Last night's Metropolitan Opera performance of that lovely old chestnut, Donizetti's wonderful Lucia di Lammermoor, was a revelation. I thought I'd heard enough performances of Mad Lucy by most of the major interpreters of the 20th century to last the rest of my life, but I was wrong. The incredibly talented young German soprano Diana Damrau had absolutely everything in the role: vocal beauty and accuracy spiced with expressive variety, theater-worthy acting ability, grace, and personal charisma. She was ably seconded by the fine Polish tenor Piotr Beczala who, unlike most Edgardos, received almost equal kudos after the Tomb Scene. And people stayed around after the Mad Scene to hear him, too! We were given a bonus view of Lucia herself, as, in Mary Zimmerman's extremely creative Victorian-style production, her ghost appears to embrace the dying Edgardo. Bravi tutti!

An otherwise nearly perfect evening at the opera (where everything is almost as beautiful as at the ballet) poses a question worthy of Randy Cohen, who writes "The Ethicist" column in the Sunday New York Times Magazine: What do you do about an elderly gentleman sitting behind you who is apparently wearing some kind of breathing apparatus (not visible) that makes a steady hissing on-and-off sound during the entire evening? You can't ask the old guy to stop breathing, can you? Does such a person have the right to attend the theater at all and disturb others as much as does the ringing of cellphones or the whistling of improperly adjusted hearing aids? At least those can finally be silenced (after much effort on the part of audience members and theater staff). Well, my solution, and the solution of a neighboring couple, was to find other seats. I had to wait until after (hiss, hiss) Act I, although they, sitting on an aisle, were able to do so directly after the prelude. Lucky that there were a few empty seats (your loss, absentees!), perhaps because it was Yom Kippur eve. Some years ago a Carnegie Hall lieder recital by the great Belgian bass-baritone José Van Dam was marred by someone's whistling hearing aid. And there was no way to tell where the noise was coming from; there was no escape. I was more fortunate last evening.

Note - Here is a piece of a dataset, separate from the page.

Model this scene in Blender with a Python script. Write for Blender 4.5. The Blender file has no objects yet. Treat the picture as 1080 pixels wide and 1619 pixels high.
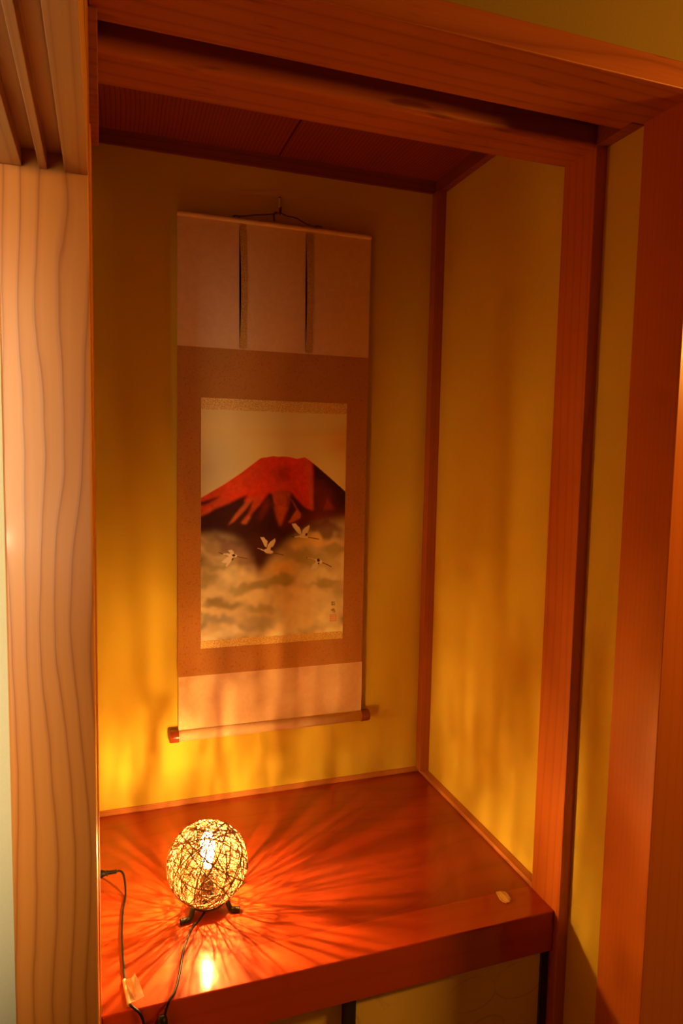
import bpy, bmesh, math, random
import numpy as np
from mathutils import Vector, Matrix
D = bpy.data
SC = bpy.context.scene
COL = SC.collection
ZO = 0.5            # height of the alcove shelf above the floor; geometry below is given relative to the shelf top

# ------------------------------------------------------------------ camera
cam_d = D.cameras.new('camera'); cam = D.objects.new('camera', cam_d); COL.objects.link(cam)
cam_d.sensor_fit = 'HORIZONTAL'; cam_d.sensor_width = 36.0; cam_d.lens = 36.0*1090.36/1080.0
cam_d.clip_start = 0.01
CR = Vector((0.945531, -0.324963, 0.019244)); CU = Vector((0.010359, 0.089121, 0.995967)); CF = Vector((0.325367, 0.941518, -0.087633))
m = Matrix((CR, CU, -CF)).transposed().to_4x4()
m.translation = Vector((-0.86359, -1.76602, 0.92941+ZO))
cam.matrix_world = m
SC.camera = cam

# ------------------------------------------------------------------ world, lights, exposure
w = D.worlds.new('world'); SC.world = w; w.use_nodes = True
w.node_tree.nodes['Background'].inputs[0].default_value = (1.0, 0.33, 0.05, 1)
w.node_tree.nodes['Background'].inputs[1].default_value = 0.004
SC.view_settings.view_transform = 'Standard'; SC.view_settings.look = 'None'
SC.view_settings.gamma = 1; SC.view_settings.use_curve_mapping = False
SC.view_settings.exposure = 0.0
FIL = 23000.0        # radiance of the lamp's filament
def area(name, loc, target, size, power, col, shape='SQUARE', size_y=None):
    l = D.lights.new(name, 'AREA'); l.energy = power; l.color = col; l.size = size; l.shape = shape
    if size_y: l.size_y = size_y
    o = D.objects.new(name, l); COL.objects.link(o); o.location = (loc[0], loc[1], loc[2]+ZO)
    d = Vector(target)-Vector(loc); o.rotation_euler = d.to_track_quat('-Z', 'Y').to_euler(); return o
# soft daylight from the neighbouring room on the left, and the room's warm ceiling lamp on the right
dl = area('daylight_from_next_room', (-1.25, -1.90, 0.80), (-1.25, -0.87, 0.79), 0.20, 4.5, (1.0, 0.76, 0.42), 'RECTANGLE', 1.0)
dl.data.spread = math.radians(44)
area('room_wall_lamp', (0.95, -1.62, 1.38), (0.05, -0.88, 1.1), 0.30, 23.0, (1.0, 0.42, 0.05))
pl = D.lights.new('distant_room_lamp', 'SPOT'); pl.energy = 8.0; pl.color = (1.0, 0.78, 0.45); pl.shadow_soft_size = 0.012
pl.spot_size = math.radians(20); pl.spot_blend = 1.0
po = D.objects.new('distant_room_lamp', pl); COL.objects.link(po); po.location = (-1.19, -2.45, 0.62+ZO)
po.rotation_euler = (Vector((-0.66, 0, 1.12))-Vector((-1.19, -2.45, 0.62))).to_track_quat('-Z', 'Y').to_euler()

# ------------------------------------------------------------------ materials
def new_mat(name):
    mt = D.materials.new(name); mt.use_nodes = True
    nt = mt.node_tree; b = nt.nodes['Principled BSDF']
    return mt, nt, b
def N(nt, t, **kw):
    n = nt.nodes.new(t)
    for k, v in kw.items():
        if k.startswith('i_'): n.inputs[k[2:]].default_value = v
        else: setattr(n, k, v)
    return n
def L(nt, a, b): nt.links.new(a, b)
def math_n(nt, op, a, b=None, c=None):
    n = nt.nodes.new('ShaderNodeMath'); n.operation = op
    for i, v in enumerate((a, b, c)):
        if v is None: continue
        if isinstance(v, (int, float)): n.inputs[i].default_value = v
        else: nt.links.new(v, n.inputs[i])
    return n.outputs[0]
def mixc(nt, f, a, b, mode='MIX'):
    n = nt.nodes.new('ShaderNodeMix'); n.data_type = 'RGBA'; n.blend_type = mode
    if isinstance(f, (int, float)): n.inputs[0].default_value = f
    else: nt.links.new(f, n.inputs[0])
    for i, v in ((6, a), (7, b)):
        if isinstance(v, tuple): n.inputs[i].default_value = (*v, 1) if len(v) == 3 else v
        else: nt.links.new(v, n.inputs[i])
    return n.outputs[2]
def ramp(nt, fac, stops):
    r = nt.nodes.new('ShaderNodeValToRGB'); el = r.color_ramp.elements
    while len(el) > 1: el.remove(el[-1])
    el[0].position = stops[0][0]; v = stops[0][1]; el[0].color = (v, v, v, 1) if isinstance(v, (int, float)) else (*v, 1)
    for p, v in stops[1:]:
        e = el.new(p); e.color = (v, v, v, 1) if isinstance(v, (int, float)) else (*v, 1)
    nt.links.new(fac, r.inputs[0]); return r.outputs[0]
def wood(name, light, dark, axis='Z', across=(1, 1, 0), freq=22, wob=1.2, wscale=3.0, contrast=1.0, rough=0.45,
         fibre=0.25, line=(0.0, 0.10, 0.3), coat=0.0, spots=0.0, stretch=0.12, seed=0.0, bump=0.05):
    mt, nt, b = new_mat(name)
    tc = N(nt, 'ShaderNodeTexCoord')
    ai = 'XYZ'.index(axis); s = [1, 1, 1]; s[ai] = stretch
    mp = N(nt, 'ShaderNodeMapping'); mp.inputs['Scale'].default_value = s; mp.inputs['Location'].default_value = (seed, seed*.7, seed*.3)
    L(nt, tc.outputs['Object'], mp.inputs['Vector'])
    n1 = N(nt, 'ShaderNodeTexNoise', i_Scale=wscale, i_Detail=2.0, i_Roughness=0.45); L(nt, mp.outputs[0], n1.inputs['Vector'])
    n1b = N(nt, 'ShaderNodeTexNoise', i_Scale=wscale*7, i_Detail=2.0); L(nt, mp.outputs[0], n1b.inputs['Vector'])
    dot = N(nt, 'ShaderNodeVectorMath', operation='DOT_PRODUCT'); L(nt, tc.outputs['Object'], dot.inputs[0]); dot.inputs[1].default_value = across
    rg = math_n(nt, 'MULTIPLY_ADD', dot.outputs['Value'], freq, math_n(nt, 'MULTIPLY', n1.outputs['Fac'], wob*4))
    rg = math_n(nt, 'ADD', rg, math_n(nt, 'MULTIPLY', n1b.outputs['Fac'], wob*0.22))
    fr = math_n(nt, 'FRACT', rg)
    ln = ramp(nt, fr, [(0, 1.0), (line[1], 0.35), (line[2], 0.05), (0.8, 0.0), (0.97, 0.55), (1.0, 1.0)])
    s2 = [260, 260, 260]; s2[ai] = 5
    mp2 = N(nt, 'ShaderNodeMapping'); mp2.inputs['Scale'].default_value = s2; L(nt, tc.outputs['Object'], mp2.inputs['Vector'])
    n2 = N(nt, 'ShaderNodeTexNoise', i_Scale=1.0, i_Detail=3.0); L(nt, mp2.outputs[0], n2.inputs['Vector'])
    f2 = math_n(nt, 'MULTIPLY', math_n(nt, 'SUBTRACT', n2.outputs['Fac'], 0.5), fibre)
    s3 = [14, 14, 14]; s3[ai] = 1.6
    mp3 = N(nt, 'ShaderNodeMapping'); mp3.inputs['Scale'].default_value = s3; L(nt, tc.outputs['Object'], mp3.inputs['Vector'])
    n3 = N(nt, 'ShaderNodeTexNoise', i_Scale=1.0, i_Detail=2.0); L(nt, mp3.outputs[0], n3.inputs['Vector'])
    f = math_n(nt, 'ADD', math_n(nt, 'MULTIPLY', ln, contrast), f2)
    f = math_n(nt, 'ADD', f, math_n(nt, 'MULTIPLY', math_n(nt, 'SUBTRACT', n3.outputs['Fac'], 0.45), 0.35))
    if spots:
        s4 = [60, 60, 60]; s4[ai] = 9
        mp4 = N(nt, 'ShaderNodeMapping'); mp4.inputs['Scale'].default_value = s4; L(nt, tc.outputs['Object'], mp4.inputs['Vector'])
        n4 = N(nt, 'ShaderNodeTexNoise', i_Scale=1.0, i_Detail=1.0); L(nt, mp4.outputs[0], n4.inputs['Vector'])
        f = math_n(nt, 'ADD', f, math_n(nt, 'MULTIPLY', ramp(nt, n4.outputs['Fac'], [(0.66, 0.0), (0.74, 1.0)]), spots))
    cl = nt.nodes.new('ShaderNodeClamp'); L(nt, f, cl.inputs[0])
    c = mixc(nt, cl.outputs[0], light, dark)
    L(nt, c, b.inputs['Base Color'])
    b.inputs['Roughness'].default_value = rough
    b.inputs['Specular IOR Level'].default_value = 0.4
    b.inputs['Coat Weight'].default_value = coat; b.inputs['Coat Roughness'].default_value = 0.10
    bp = N(nt, 'ShaderNodeBump', i_Strength=bump, i_Distance=0.002); L(nt, cl.outputs[0], bp.inputs['Height']); L(nt, bp.outputs[0], b.inputs['Normal'])
    return mt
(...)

I feel sorry for the poor breather and suppose he should be allowed out at public events, but maybe not at straight plays or classical music performances. What is to be done? With the advent of podcasts, DVDs, and DVRs, perhaps he can find it in his heart to stay at home. I wonder what Randy would say? But I'm not going to ask him, because his answer would probably be the same as mine.

Sunday, October 5, 2008

Seventh Avenue Bizarre

As a teenager, I had a temporary summer job selling handbags in a department store in my hometown. It always amazed me that even the ugliest bag could find a buyer. I know that one cannot legislate taste, but it was still frightening to think that anyone could find certain items attractive.  In an issue of The New Yorker, some years ago, there was a cartoon by the wonderfully wry Roz Chast that showed a shop window that was typical of some small stores around town. The displays were of the most hideous dresses and accessories imaginable, and the caption read something like, "Who shops in these places?" On my way along Seventh Avenue to experience beautiful ballet at City Center, I frequently pass tourist shops like the ones pictured here and wonder the same thing: Who buys this stuff anyway? Especially in these parlous economic times, who is going to spend money on tchotchkes? And yet they do. These places have been in business a long time. It remains to be seen if they'll stay alive in the coming months and remain an endless source of amusement, at least to me.